There's a reason the early church settled on forty days. The number forty echoes all over the Hebrew Bible. Israel wandered forty years in the wilderness. Moses spent forty days on Mount Sinai. Elijah fasted forty days on the way to Horeb. And Jesus fasted forty days before beginning his public ministry.

Passage VI

Then Jesus was led up by the Spirit into the wilderness to be tempted by the devil. And after fasting forty days and forty nights, he was hungry.

That last line is so human it almost catches you off guard. After fasting forty days he was hungry. Of course he was. The text doesn't dress it up. It doesn't spiritualize the discomfort. Jesus was physically depleted. And that's when the temptation comes. Not when he's strong. When he's empty.

The Greek word for tempted here is peirazo. It means to test, to try, to prove by trial. The wilderness fast was not a spiritual retreat. It was a proving ground. And the first temptation is about the fast itself turn these stones into bread. End your own hunger. Use your power for yourself.

Jesus refuses. And his refusal is a quote from Deuteronomy. Man does not live by bread alone, but by every word that comes from the mouth of God. He's quoting the wilderness experience of Israel back to the tempter. Israel failed that test. Jesus doesn't.

Passage VII

But he answered, "It is written, 'Man shall not live by bread alone, but by every word that comes from the mouth of God.'"

So fasting in the biblical sense is not about willpower. It's not about proving something to yourself or to God. It's about creating a space of dependence. You remove something food, comfort, distraction and in the space that opens up, you discover what you were actually relying on.

The early church fathers understood this. Basil of Caesarea wrote that fasting is the food of the soul. Augustine said it's a way of loosening the grip of the body on the spirit. They weren't anti-body. They were pro-attention. Fasting clears the noise.

And there's a practical dimension here that the Bible doesn't shy away from. Fasting changes your body's relationship to time. Hours feel longer. You notice hunger, and then you notice what's behind the hunger. Anxiety. Boredom. The need to control something. Fasting surfaces what food was covering up.

Passage VIII

Then your light shall break forth like the dawn, and your healing shall spring up speedily; your righteousness shall go before you; the glory of the Lord shall be your rear guard.

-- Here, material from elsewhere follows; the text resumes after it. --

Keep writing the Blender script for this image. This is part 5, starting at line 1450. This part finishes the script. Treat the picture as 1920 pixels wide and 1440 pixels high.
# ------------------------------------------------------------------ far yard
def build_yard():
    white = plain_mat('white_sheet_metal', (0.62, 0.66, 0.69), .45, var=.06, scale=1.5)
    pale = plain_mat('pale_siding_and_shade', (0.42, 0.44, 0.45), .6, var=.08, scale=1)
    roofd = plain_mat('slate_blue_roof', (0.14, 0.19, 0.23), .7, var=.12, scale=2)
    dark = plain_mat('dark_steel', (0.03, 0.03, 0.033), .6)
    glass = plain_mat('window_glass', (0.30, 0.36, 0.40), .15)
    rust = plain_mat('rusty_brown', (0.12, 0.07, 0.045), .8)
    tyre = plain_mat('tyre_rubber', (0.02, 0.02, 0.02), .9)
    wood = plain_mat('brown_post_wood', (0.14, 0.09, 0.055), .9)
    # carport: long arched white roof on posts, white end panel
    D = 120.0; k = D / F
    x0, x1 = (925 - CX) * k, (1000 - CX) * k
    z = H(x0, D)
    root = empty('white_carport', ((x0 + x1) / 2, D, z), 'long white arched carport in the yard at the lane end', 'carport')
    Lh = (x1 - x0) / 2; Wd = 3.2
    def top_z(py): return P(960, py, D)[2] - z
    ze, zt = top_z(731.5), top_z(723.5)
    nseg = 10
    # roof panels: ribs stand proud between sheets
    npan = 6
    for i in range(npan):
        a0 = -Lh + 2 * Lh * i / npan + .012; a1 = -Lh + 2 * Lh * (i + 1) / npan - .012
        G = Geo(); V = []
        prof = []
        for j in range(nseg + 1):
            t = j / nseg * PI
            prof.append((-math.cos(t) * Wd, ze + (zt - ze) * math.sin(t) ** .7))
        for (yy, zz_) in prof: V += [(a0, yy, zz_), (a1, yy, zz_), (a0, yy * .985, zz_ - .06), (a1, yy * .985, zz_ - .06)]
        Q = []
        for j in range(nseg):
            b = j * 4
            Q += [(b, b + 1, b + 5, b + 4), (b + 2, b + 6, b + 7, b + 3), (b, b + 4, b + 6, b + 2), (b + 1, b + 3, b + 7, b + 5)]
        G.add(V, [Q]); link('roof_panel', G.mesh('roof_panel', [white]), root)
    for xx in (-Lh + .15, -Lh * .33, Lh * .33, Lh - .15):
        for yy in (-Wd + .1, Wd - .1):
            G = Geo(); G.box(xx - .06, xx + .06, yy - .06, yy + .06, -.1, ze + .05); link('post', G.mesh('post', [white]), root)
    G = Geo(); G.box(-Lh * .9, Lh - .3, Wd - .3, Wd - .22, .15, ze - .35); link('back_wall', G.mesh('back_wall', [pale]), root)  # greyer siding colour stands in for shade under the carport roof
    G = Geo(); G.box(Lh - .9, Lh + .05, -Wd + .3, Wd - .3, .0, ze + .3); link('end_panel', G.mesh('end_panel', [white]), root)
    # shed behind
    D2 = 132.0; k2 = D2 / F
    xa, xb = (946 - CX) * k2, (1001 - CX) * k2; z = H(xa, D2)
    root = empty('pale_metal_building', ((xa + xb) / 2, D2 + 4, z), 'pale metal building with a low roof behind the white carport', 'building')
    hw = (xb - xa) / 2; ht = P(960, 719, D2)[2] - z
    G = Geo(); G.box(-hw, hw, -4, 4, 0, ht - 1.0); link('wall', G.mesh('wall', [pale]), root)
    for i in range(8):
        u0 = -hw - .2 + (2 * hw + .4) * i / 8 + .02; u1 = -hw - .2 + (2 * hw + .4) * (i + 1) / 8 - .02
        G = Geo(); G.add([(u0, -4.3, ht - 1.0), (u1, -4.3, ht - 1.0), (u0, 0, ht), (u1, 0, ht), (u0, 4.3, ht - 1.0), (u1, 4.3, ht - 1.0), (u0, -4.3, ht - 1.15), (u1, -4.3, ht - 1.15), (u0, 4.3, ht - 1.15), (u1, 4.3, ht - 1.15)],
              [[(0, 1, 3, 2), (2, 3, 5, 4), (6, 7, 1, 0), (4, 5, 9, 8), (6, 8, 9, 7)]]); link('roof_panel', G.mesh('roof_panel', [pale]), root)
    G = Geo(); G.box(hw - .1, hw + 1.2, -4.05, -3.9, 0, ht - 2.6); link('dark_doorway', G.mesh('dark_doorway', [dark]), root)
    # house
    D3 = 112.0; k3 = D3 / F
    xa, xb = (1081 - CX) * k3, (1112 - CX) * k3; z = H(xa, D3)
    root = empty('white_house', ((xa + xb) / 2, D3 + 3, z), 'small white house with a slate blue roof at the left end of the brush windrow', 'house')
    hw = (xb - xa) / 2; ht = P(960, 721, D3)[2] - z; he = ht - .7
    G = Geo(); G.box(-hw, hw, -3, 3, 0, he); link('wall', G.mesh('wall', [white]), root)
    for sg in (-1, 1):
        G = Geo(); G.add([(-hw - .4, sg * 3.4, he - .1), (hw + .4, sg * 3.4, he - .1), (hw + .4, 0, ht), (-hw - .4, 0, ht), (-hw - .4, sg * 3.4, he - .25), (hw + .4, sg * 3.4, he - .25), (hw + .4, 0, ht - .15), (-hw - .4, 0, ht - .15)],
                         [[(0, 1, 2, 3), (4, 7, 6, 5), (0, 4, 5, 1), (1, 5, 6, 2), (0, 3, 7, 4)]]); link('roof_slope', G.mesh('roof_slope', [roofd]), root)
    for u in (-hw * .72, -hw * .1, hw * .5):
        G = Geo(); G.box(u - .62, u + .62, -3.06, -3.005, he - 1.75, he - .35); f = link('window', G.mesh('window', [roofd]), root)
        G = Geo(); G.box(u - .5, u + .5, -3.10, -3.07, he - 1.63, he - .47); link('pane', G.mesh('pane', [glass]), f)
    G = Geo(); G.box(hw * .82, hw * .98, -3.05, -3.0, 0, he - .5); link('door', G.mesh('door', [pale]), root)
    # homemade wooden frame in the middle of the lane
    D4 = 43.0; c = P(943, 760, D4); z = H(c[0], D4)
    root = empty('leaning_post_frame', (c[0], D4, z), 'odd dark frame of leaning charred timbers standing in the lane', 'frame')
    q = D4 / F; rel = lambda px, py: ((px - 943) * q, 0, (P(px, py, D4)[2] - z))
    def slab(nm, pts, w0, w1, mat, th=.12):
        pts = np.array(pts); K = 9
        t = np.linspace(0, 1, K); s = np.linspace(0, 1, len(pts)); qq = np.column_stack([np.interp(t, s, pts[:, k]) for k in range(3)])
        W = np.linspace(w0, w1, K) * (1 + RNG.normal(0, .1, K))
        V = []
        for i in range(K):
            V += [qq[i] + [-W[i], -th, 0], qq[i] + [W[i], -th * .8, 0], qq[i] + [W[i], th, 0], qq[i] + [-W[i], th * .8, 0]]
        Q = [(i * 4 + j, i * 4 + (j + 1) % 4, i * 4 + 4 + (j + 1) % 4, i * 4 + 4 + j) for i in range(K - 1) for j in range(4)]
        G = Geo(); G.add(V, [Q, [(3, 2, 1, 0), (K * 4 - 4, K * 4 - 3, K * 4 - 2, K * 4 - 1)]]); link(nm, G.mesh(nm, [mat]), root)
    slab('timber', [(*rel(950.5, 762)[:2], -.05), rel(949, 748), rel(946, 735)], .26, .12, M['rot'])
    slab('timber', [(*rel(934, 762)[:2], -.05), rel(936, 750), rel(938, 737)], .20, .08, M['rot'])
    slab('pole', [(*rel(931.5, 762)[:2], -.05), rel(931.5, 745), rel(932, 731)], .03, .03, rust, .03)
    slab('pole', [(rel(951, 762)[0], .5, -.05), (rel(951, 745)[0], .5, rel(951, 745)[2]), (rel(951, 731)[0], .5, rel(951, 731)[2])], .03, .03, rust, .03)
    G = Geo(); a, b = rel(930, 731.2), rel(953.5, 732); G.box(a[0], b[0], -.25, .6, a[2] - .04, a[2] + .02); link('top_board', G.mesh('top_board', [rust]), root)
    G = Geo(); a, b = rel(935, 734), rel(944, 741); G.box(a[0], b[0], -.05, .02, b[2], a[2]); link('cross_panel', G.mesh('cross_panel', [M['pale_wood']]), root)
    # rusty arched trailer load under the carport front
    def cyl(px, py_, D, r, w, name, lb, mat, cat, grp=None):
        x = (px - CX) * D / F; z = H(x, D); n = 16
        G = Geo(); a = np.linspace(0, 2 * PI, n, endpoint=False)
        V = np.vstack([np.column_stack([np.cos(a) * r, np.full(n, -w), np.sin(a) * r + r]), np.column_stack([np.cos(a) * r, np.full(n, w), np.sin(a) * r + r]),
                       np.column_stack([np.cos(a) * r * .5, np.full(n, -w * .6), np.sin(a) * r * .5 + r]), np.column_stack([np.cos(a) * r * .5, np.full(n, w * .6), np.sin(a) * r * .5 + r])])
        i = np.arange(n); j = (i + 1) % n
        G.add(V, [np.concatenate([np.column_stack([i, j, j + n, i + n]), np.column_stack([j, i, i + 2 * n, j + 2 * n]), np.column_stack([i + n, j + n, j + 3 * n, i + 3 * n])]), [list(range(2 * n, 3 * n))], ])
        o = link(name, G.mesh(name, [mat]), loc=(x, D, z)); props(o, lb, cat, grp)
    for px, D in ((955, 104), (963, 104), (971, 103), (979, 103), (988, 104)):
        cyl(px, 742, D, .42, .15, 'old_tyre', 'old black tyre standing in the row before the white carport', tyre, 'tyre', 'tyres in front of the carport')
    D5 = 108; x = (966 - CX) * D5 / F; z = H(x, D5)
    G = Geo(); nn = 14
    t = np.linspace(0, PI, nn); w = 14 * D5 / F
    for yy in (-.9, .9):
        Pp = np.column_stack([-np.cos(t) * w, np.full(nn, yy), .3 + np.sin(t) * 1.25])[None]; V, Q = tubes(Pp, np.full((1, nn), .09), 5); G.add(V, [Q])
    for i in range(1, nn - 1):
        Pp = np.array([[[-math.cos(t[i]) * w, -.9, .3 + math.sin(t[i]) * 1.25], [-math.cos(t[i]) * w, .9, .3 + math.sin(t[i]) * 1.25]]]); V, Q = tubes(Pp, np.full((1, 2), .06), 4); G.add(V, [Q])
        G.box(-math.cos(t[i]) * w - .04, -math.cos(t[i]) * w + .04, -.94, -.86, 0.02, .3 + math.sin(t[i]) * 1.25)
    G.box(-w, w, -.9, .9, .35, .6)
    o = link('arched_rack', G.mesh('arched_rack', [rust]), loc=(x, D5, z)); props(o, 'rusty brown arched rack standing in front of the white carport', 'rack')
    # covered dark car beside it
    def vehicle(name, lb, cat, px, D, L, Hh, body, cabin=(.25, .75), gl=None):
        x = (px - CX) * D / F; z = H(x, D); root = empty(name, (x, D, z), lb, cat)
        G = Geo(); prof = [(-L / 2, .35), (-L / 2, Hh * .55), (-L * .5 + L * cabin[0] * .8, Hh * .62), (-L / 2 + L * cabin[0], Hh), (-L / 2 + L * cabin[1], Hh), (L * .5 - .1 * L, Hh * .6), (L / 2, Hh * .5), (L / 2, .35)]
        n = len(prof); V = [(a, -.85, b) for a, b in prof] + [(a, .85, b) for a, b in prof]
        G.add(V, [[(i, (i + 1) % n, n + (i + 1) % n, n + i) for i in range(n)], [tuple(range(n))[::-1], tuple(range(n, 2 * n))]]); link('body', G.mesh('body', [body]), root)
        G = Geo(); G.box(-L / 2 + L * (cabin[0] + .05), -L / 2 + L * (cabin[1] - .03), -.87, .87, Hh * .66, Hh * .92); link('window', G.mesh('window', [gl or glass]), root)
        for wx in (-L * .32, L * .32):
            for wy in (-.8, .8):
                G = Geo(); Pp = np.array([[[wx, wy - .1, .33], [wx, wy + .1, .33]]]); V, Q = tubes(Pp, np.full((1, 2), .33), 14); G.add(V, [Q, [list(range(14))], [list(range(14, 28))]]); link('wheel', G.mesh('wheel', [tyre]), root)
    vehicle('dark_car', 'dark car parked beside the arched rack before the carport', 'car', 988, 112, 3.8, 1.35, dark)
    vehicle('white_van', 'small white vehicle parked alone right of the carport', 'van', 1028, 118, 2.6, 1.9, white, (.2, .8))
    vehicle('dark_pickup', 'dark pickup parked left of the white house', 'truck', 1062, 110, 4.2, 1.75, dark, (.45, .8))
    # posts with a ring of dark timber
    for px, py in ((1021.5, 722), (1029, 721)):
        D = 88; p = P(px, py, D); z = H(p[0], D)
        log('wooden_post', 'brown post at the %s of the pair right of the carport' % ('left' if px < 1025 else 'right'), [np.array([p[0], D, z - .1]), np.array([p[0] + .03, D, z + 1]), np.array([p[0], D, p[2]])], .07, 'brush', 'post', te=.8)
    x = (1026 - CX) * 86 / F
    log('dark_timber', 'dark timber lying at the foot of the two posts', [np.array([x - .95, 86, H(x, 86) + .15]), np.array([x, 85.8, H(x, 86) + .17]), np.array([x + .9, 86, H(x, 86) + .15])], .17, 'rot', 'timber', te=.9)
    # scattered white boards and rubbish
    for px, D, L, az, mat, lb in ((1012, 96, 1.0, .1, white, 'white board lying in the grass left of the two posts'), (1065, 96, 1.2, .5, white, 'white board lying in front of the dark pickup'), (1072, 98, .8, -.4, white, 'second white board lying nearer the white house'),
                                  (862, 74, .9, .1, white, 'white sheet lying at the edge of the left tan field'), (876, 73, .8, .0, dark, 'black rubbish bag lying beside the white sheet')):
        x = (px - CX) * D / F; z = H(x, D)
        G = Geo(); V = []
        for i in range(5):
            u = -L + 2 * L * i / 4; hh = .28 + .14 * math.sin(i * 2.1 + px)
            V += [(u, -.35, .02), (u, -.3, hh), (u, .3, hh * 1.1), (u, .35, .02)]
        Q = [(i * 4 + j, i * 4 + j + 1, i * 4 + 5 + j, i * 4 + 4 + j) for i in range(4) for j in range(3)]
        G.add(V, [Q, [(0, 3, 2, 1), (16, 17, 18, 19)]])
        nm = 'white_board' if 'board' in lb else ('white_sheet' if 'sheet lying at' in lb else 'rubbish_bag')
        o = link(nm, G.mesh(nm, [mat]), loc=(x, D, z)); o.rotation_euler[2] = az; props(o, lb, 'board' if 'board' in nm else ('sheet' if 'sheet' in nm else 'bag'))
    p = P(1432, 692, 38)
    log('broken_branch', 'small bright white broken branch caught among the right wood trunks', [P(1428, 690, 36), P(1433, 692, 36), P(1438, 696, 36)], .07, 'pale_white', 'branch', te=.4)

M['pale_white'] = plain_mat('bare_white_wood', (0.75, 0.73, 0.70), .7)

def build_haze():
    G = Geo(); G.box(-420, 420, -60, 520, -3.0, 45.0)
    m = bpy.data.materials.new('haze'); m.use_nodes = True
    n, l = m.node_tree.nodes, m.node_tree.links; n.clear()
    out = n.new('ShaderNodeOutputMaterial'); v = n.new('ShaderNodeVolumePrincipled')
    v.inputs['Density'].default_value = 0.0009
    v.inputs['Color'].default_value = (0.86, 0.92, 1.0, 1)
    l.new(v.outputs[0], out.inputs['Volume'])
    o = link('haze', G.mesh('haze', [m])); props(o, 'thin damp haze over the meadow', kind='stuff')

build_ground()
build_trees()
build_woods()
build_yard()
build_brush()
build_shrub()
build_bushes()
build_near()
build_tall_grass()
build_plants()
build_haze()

That's Isaiah 58 again. And notice what God promises to those who fast the way he actually wants. Light breaking forth. Healing springing up. God himself becoming your rearguard. The reward for the right kind of fast is not spiritual brownie points. It's restoration. Yours and the world's.

So if you observe Lent if you give something up for forty days the Bible invites you to ask a harder question than what am I sacrificing. The harder question is what am I becoming. Are you becoming someone who needs less? Or someone who gives more? Because Isaiah says those are the same thing.

The fast that God chooses is not the one that empties your stomach. It's the one that empties your grip. On comfort. On control. On the illusion that you don't need anyone and no one needs you. That's the fast worth keeping. Not just for forty days. But as a way of being alive.

Passage IX

Then you shall call, and the Lord will answer; you shall cry, and he will say, "Here I am."